Bu bolluk âlemi devam edemez çünkü insan çoğalırken doğa azaldı ve yok olmanın eşiğine geldi.
Bolluk yaratmanın, zenginleşmenin, uzun zaman fark edilmeyen bedeli, bu zenginleşmeye zemin hazırlayan kaynakların fakirleşmesi ve yok olmaya başlamasıdır.
İçinden geçmekte olduğumuz bu acayip ve tehlikeli günlerde bunları düşünürken aklıma Goethe’nin (1749-1832) 1797’de yazdığı ünlü şiir, Büyücünün Çırağı "Der Zauberlehrling" geldi.
Ustası gidince büyücü çırağı biraz onun büyülerinin keyfine varmak ister. Dolaptaki süpürgeye nehirden su getirmesini buyurur. Süpürge büyük bir iştahla işe koyulur ve banyo küvetini doldurur ama durmaz, su getirmeye devam eder. Kısa zamanda bütün kap kacak dolmuştur ama çırak ne dese süpürgeyi durduramaz. Son çare olarak onu baltayla ikiye böler ama bu defa iki parçası da su getirmeye başlar. Ev sular altında kalınca çırak çığlık çığlığa ustasını çağırır.
"Geri git süpürge," diye komut verir büyücü. "Eskiden olduğun gibi ol. Ta ki ben, gerçek efendin, seni tekrar hizmetime çağırıncaya kadar."

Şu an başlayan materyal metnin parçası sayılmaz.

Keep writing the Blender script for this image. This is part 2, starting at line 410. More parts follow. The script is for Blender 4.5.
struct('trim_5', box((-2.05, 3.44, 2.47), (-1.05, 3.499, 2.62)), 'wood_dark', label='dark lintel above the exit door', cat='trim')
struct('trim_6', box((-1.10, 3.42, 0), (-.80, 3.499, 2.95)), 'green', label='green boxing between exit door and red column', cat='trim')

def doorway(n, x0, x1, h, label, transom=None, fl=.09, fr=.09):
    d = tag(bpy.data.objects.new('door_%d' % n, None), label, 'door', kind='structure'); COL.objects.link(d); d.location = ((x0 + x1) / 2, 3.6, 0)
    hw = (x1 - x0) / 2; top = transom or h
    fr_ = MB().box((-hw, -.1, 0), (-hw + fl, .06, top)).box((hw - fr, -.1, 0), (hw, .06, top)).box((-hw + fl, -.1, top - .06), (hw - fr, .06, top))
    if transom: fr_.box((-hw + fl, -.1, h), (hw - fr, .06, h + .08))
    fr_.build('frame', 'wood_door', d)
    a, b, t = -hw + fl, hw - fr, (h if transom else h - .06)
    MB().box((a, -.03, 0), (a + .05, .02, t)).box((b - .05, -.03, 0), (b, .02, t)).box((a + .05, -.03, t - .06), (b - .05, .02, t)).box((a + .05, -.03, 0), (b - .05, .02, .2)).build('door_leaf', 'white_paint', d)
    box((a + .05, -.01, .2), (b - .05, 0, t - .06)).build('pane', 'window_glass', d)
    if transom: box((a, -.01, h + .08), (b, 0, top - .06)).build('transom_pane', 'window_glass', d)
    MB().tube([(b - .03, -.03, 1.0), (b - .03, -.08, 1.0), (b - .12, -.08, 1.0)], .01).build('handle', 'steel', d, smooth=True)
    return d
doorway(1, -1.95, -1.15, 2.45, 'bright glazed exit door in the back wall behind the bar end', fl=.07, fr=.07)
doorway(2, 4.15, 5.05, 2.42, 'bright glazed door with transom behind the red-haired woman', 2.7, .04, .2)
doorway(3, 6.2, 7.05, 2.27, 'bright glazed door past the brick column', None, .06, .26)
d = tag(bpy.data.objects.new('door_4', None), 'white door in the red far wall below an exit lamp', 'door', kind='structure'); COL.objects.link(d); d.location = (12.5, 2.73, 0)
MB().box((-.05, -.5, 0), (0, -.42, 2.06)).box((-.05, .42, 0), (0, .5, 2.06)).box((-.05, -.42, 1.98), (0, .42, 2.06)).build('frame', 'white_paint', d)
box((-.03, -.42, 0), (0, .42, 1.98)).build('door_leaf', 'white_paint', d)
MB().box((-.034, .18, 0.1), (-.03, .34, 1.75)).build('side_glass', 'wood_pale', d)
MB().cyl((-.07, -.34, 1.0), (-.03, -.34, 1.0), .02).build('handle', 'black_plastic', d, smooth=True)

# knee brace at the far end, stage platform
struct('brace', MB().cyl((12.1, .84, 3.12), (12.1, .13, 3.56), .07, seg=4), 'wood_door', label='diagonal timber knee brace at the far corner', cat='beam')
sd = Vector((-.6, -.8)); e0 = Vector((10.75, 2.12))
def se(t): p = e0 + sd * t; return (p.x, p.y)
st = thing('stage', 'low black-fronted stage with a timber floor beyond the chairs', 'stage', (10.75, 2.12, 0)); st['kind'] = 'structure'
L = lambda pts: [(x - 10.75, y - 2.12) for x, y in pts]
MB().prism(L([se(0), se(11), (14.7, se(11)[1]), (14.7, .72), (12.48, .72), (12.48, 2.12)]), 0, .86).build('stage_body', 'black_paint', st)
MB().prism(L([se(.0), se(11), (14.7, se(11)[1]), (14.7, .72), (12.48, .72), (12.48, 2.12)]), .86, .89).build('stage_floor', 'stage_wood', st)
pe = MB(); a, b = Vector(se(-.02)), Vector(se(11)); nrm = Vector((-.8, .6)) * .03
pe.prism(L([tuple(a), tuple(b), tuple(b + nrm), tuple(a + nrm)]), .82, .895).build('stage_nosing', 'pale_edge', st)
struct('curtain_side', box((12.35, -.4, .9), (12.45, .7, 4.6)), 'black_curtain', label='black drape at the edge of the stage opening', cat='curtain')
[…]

Bu hikâye insanlığa çok iyi uyuyor. Emrimize aldığımız sihirli süpürgeler kilerlerimizi ve ambarlarımızı ve dükkânlarımızı ağzına kadar doldurdu ve doldurmaya devam ediyor. Boğulmaya başladığımızın farkına varmaya başladık ama süpürgeleri durduracak sihirli kelimeyi bilmiyoruz.
Ve çağırdığımızda gelecek bir ustamız da yok.